Of course at this moment of time (March 2022) large swathes of humanity are suffering something of that as we watch the situation in the Ukraine. Indeed the name Mariupol, the city of Mary, has to be a symbol of our alignment with Our Lady at the foot of the Cross as we watch what has happened there. It should galvanise us to dig deeper into our prayers from the heart to our heavenly Mother asking her great intercession for the situation being undergone by those who live in the city named after her.
Frank Duff once wrote an article “I have suffered with him whom I saw suffer” (in Virgo Praedicanda). And he comments that John in his narrative says “There stood by the Cross of Jesus his mother” (Jn 19:25). And Frank notes that she was standing, standing because she was strong. Oh yes, never let us doubt her strength. She was a woman of great quality, no shrinking violet. She is a model in suffering. So Frank comments further, “We must use our own suffering as a means of enabling us to appreciate hers … If in the moment when intolerable torment and grief seize us, we turn our thoughts to her, we get a little insight into the extent of her sufferings – not as an exercise in theory but in a dreadful practice.” And so now, as we look on at such horror inflicted by soldiers, we get a glimpse into what it must have felt like for those who saw hardened soldiers put a good and innocent man to death.
Frank now adds, “The role we must aspire to is that of standing up in her and suffering in her in a sort of identity”. That role of being in solidarity with Mary’s sufferings was first embodied in John. At the foot of the Cross stands the one disciple who didn’t run but looked on and saw the horror of what happened on Calvary. He absorbed it all as his own narrative shows and he grasped its depth as his processing of it deepened in time.
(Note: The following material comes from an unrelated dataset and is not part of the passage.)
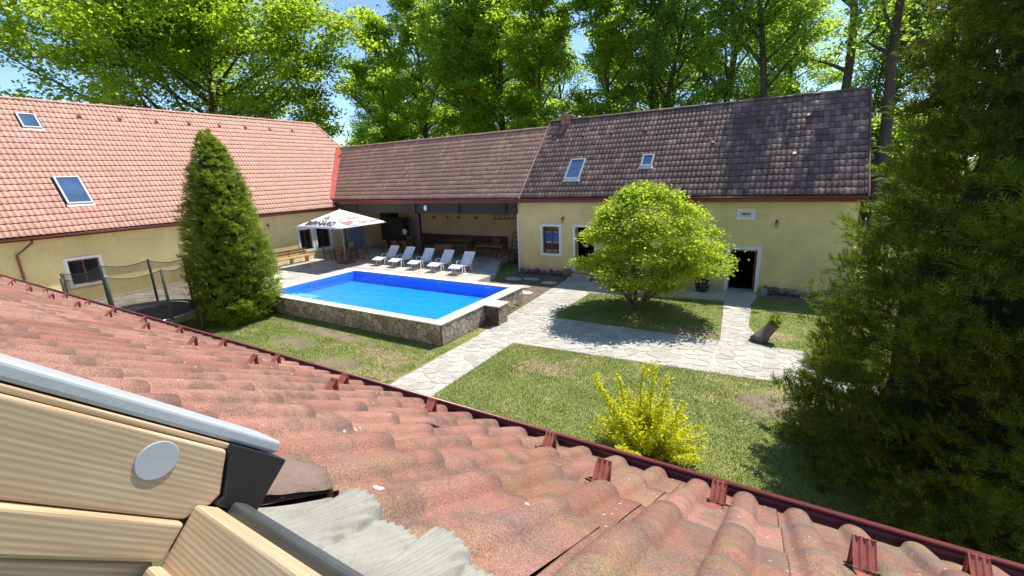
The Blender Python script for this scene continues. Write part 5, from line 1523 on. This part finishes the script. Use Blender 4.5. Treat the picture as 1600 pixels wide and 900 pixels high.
# ---- golden shrub
sh = empty('shrub', (-2.05, 8.15, 0)); r_ = random.Random(31); m = MB(); LP_, LN = [], []
shoots = []
for k in range(95):
    a = r_.uniform(0, 6.28); el = r_.uniform(.1, 1.3); L = r_.uniform(.6, 1.25)
    shoots.append((a, el, L))
shoots += [(3.3, 1.3, 1.7), (2.2, 1.35, 1.8), (.5, 1.35, 1.75), (1.5, 1.42, 1.85), (3.0, .8, 1.7), (2.9, .75, 1.6), (0, 1.1, 1.5), (-.4, .25, 1.3), (-.2, .2, 1.2)]
for (a, el, L) in shoots:
    p = Vector((math.cos(a)*.12, math.sin(a)*.12, .05)); d = Vector((math.cos(a)*math.cos(el), math.sin(a)*math.cos(el), math.sin(el))); pts = [p]; n = 7
    for i in range(n): d = (d+Vector((r_.gauss(0, .08), r_.gauss(0, .08), .05))).normalized(); p = p+d*L/n; pts.append(p)
    m.tube(pts, [.010*(1-.8*i/n)+.002 for i in range(n+1)], 4, False)
    for i in range(1, n):
        for q in range(int(19*L)):
            t = r_.random(); b_ = pts[i].lerp(pts[i+1], t)+Vector((r_.gauss(0, .045), r_.gauss(0, .045), r_.gauss(0, .045))); LP_.append(b_); LN.append((r_.gauss(0, .7), r_.gauss(0, .7), 1))
m.build('stems', M['bark2'], sh)
V, F = leaf_quads(np.array(LP_), np.array(LN, float), .085, .5, 32)
link('foliage', np_mesh('foliage', V, F), M['gold'], sh)
tag(sh, 'bright golden-yellow leafy shrub with upright shoots on the lawn just beyond the gutter', 'shrub')

# ---- stump planter with grassy plant
sp = empty('planter', (-.15, 15.95, 0)); m = MB()
m.tube([(-.22, -.12, -.02), (-.15, -.06, .12), (-.03, 0, .3), (.12, .05, .5), (.2, .07, .62)], [.30, .24, .19, .17, .18], 12); m.build('stump', M['bark2'], sp, True)
V = []; F = []
for i in range(260):
    a = rng.uniform(0, 6.28); L = rng.uniform(.18, .42); el = rng.uniform(.4, 1.4); b_ = np.array([.2+rng.normal(0, .07), .07+rng.normal(0, .07), .62])
    d = np.array([math.cos(a)*math.cos(el), math.sin(a)*math.cos(el), math.sin(el)]); sd = np.array([-math.sin(a), math.cos(a), 0])*.012
    n = len(V); V += [b_-sd, b_+sd, b_+d*L*.6+sd, b_+d*L*.6-sd, b_+d*L+np.array([0, 0, -.12*L])]; F += [(n, n+1, n+2, n+3), (n+3, n+2, n+4, n+4)]
F = [f if f[2] != f[3] else f[:3] for f in F]
mm = MB(); mm.v = [tuple(v) for v in V]; mm.f = F; mm.build('grassy_plant', M['thuja'], sp)
tag(sp, 'bent hollow tree stump planter with a grassy plant on top beside the flagstone path', 'planter')
# low juniper at the foot of the big thuja
def radJ(t): return 1.05*np.interp(t, [0, .3, .7, 1.], [1., .95, .6, .1])
o = thuja('juniper', (1.9, 14.6, 0), .75, radJ, 2600, .2, 8, 'thuja_d', bough=.6); tag(o, 'low spreading juniper overhanging the flagstone path at the foot of the big thuja', 'juniper')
Our Lord did not want him to be paralysed by what he saw. To both his mother and John he will say, “Woman, behold your son” and “Behold your mother” and then we are told that from that moment John made a place for her in his home (Jn 19:26-27).
If like John we consider ourselves very close associates of Our Lady and take her to be our mother we must ask about how we can take her into our homes at this moment. Certainly in our hearts and prayers. But we must also think if we could help with material support or even to make space for some of the refugees from war or other troubles and help them in their needs. And when we open doors to the down and outs in our legion shelters or even now maybe open our personal doors to war-refugees let us understand ourselves being like that beloved disciple making a place in our homes for Mary.
Let me add these words from Frank Duff. “Standing there with her – or rather in her – we must be worthy of her. We must not cower and cry and wish to be dead, for she did not give way like that. … If we want to be like her and to help her, we must call up strength and courage in ourselves”. Those who have displaced suffer loss of home, family members, a functioning society etc. just as Mary lost everything that mattered to her.
Finally I know that many of you might like to do more but cannot. For most of us suffer “from afar looking on” as one Gospel account puts it (Lk 23: 49). Let us remind ourselves again of the power of the spirit and the value of prayer. Let us pray to Our Lady that this awful event afflicting both Catholic and Orthodox may, both of whom have great devotion to the Mother of God, by the spiritual authority of the Mother of Unity and Dispenser of graces, we brought to an end soon, to the glory of her Son who himself was put to death by soldiers. Amen.